Oddly enough-he can't even explain why-Baron, in his first few days in the country, met with luminaries like Alex Liberman, who was then in the process of transforming Vanity Fair. Living in relative isolation in a pre-gentrification loft in the South Street Seaport, Baron took on any freelance assignment he could find.
The lone ranger
In a surprisingly quick ascension, and with a few disagreements riddling his path, he went on to his first regular gig designing Self. He then landed at GQ and eventually moved to New York Woman (later picked up by American Express), but disagreements with the publisher over where the magazine was headed prompted his departure. Baron then began a rapid rise in the New York magazine world that he's convinced took place because he was perceived as a designer who understood information and how to structure it. "My experience was in newspapers, so I already had a journalism background," he says now. "I was passionate about the beauty of design but I was also passionate about writing, which is necessary if you're working on a magazine. It's not good to only do pretty things."

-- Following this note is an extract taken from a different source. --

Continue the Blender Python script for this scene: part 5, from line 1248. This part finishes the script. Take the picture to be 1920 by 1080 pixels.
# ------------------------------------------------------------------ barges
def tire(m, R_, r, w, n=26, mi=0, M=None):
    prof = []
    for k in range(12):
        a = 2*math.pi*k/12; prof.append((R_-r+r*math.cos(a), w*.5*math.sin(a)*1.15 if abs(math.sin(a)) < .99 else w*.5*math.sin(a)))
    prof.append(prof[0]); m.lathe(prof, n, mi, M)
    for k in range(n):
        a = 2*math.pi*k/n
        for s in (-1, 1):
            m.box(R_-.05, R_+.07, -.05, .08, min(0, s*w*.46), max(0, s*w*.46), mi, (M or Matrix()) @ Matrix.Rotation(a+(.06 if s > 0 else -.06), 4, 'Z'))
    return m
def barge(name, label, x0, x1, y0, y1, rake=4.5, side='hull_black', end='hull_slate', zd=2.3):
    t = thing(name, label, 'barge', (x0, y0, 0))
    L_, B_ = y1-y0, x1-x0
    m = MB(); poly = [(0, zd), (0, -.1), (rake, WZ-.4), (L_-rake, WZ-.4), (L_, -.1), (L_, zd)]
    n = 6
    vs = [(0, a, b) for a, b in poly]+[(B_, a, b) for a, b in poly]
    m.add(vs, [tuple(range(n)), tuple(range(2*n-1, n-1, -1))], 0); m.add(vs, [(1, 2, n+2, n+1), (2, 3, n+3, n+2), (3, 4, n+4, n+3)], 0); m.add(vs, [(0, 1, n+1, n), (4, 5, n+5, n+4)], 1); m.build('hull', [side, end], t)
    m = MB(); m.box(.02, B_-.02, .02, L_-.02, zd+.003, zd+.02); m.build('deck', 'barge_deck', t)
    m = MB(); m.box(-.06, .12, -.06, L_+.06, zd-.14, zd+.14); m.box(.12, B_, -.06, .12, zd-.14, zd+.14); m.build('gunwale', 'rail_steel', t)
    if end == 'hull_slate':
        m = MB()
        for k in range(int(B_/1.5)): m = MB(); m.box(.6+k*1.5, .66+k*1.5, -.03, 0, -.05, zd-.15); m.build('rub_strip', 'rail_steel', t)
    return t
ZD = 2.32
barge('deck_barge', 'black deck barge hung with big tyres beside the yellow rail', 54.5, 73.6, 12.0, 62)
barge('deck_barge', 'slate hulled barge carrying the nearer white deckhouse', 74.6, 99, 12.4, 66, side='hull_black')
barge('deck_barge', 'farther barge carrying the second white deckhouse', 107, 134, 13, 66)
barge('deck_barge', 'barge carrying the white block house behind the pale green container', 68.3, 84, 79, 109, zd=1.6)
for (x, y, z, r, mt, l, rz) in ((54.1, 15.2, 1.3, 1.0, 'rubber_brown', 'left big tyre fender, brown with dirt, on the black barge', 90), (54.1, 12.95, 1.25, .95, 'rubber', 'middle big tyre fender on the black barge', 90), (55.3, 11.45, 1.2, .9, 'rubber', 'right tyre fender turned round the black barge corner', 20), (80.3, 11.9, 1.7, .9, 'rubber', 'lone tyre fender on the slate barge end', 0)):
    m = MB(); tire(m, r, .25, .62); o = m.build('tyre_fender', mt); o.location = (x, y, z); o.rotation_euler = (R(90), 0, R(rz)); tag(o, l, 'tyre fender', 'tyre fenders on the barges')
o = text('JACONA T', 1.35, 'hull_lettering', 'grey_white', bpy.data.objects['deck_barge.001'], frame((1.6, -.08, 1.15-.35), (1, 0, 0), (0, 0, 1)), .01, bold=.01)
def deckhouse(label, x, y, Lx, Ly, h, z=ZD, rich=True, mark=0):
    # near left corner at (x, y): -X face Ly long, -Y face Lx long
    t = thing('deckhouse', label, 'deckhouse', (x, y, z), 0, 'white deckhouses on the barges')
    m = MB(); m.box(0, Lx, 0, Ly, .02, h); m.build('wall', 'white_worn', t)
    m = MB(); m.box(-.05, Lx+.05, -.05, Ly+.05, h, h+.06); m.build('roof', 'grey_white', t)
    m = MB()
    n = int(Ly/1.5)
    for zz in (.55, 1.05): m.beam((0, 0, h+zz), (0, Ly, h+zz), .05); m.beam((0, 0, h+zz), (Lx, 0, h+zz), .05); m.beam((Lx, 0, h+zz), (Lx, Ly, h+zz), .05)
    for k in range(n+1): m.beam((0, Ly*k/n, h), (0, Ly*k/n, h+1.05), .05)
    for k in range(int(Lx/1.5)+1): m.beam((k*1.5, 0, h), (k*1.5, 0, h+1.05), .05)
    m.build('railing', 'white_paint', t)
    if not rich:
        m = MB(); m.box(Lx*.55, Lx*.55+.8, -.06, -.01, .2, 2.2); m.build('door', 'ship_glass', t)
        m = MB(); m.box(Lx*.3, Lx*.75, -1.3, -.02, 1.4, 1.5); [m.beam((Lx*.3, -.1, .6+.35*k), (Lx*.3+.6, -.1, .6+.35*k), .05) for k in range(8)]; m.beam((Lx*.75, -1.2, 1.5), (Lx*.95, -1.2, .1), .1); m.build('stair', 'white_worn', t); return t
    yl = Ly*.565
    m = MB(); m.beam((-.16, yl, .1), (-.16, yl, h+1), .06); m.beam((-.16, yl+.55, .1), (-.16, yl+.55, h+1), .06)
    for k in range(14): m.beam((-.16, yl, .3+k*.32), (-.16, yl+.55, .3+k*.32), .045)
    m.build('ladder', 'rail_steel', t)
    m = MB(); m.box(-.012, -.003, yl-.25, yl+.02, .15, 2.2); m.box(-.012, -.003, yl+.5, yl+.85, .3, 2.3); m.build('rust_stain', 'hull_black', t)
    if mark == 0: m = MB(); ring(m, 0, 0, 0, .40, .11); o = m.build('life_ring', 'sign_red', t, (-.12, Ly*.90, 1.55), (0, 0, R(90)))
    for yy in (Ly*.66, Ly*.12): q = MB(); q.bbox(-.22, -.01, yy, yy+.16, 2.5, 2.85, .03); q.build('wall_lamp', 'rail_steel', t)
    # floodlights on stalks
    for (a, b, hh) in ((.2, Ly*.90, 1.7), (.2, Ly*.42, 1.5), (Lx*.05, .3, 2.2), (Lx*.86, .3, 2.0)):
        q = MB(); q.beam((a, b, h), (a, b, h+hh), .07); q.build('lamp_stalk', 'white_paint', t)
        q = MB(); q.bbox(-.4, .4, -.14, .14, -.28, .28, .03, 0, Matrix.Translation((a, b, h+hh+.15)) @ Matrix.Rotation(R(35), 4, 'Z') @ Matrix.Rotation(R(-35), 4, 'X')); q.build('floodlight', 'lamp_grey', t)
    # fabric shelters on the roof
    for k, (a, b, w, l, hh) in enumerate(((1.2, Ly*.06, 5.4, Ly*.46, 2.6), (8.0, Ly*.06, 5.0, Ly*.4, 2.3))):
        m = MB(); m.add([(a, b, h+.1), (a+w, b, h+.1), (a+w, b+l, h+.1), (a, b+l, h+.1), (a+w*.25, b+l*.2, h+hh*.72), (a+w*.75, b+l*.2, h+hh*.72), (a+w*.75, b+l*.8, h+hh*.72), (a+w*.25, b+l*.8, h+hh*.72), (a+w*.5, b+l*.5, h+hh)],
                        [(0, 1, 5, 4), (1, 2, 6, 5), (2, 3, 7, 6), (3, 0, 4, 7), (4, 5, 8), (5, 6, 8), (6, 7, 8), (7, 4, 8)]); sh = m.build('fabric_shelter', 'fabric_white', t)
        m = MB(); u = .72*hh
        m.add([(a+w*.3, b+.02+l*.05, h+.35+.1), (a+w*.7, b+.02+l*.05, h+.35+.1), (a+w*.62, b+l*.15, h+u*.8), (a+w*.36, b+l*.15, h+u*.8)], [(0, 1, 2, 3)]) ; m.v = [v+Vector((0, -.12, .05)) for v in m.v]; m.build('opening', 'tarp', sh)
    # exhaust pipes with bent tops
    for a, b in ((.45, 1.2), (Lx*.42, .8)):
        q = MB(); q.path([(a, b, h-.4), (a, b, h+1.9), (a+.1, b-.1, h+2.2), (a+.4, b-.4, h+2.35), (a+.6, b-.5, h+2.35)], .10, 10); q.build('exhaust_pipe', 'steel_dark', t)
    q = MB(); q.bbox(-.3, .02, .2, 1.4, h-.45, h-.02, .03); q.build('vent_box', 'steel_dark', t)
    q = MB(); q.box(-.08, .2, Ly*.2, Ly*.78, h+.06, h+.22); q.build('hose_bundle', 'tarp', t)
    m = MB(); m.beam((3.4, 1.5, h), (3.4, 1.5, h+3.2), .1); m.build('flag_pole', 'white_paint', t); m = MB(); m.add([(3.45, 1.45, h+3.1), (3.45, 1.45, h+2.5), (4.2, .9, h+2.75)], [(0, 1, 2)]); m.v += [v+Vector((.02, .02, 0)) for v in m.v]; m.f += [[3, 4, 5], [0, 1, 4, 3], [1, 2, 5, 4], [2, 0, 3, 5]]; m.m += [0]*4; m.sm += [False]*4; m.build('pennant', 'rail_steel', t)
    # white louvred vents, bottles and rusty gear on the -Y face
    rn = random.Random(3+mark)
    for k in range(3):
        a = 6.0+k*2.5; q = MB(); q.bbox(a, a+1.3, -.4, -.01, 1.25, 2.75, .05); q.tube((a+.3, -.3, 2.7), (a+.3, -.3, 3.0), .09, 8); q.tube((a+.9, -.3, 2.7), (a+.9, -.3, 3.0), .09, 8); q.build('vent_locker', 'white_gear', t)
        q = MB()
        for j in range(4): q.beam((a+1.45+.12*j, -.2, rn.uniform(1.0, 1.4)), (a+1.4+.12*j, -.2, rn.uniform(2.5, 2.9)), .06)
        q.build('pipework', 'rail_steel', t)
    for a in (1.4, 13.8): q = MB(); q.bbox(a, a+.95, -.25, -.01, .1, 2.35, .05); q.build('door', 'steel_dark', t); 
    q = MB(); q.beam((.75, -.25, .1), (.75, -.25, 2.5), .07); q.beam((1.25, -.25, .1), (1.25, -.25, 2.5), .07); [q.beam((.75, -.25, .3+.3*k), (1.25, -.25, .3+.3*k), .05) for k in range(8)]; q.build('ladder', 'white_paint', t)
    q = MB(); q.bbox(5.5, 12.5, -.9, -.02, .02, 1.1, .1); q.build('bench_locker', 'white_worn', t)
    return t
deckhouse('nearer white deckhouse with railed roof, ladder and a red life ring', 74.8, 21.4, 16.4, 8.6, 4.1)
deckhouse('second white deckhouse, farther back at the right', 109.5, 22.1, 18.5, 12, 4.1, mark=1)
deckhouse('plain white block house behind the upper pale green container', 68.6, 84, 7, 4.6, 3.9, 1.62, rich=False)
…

Baron wasn't about to tackle a magazine he felt he couldn't reinvent. He remembers turning down, in the space of several weeks, offers to revamp both the French and American editions of Vogue. "I was sitting in my loft saying, 'How crazy, how stupid of me, I just said no to two Vogues,'" he laughs. "But I knew I couldn't do a proper job because I wouldn't have my freedom."
Baron allows that he was heavily influenced in his youth by French Vogue, particularly the work of risk-taking photographers Guy Bourdin and Helmut Newton. "These were my heroes before I left for New York," he says. Once established in the U.S., Baron quickly went to work emulating his icons by importing young, relatively untried European lensmen in a wildly popular ad campaign for Barney's, the Manhattan clothing store. Beginning in 1988 with Patrick Demarchelier and Peter Lindbergh, Baron soon added younger talents to his stable, including edgy "stylists" like David Sims and Mario Sorrenti.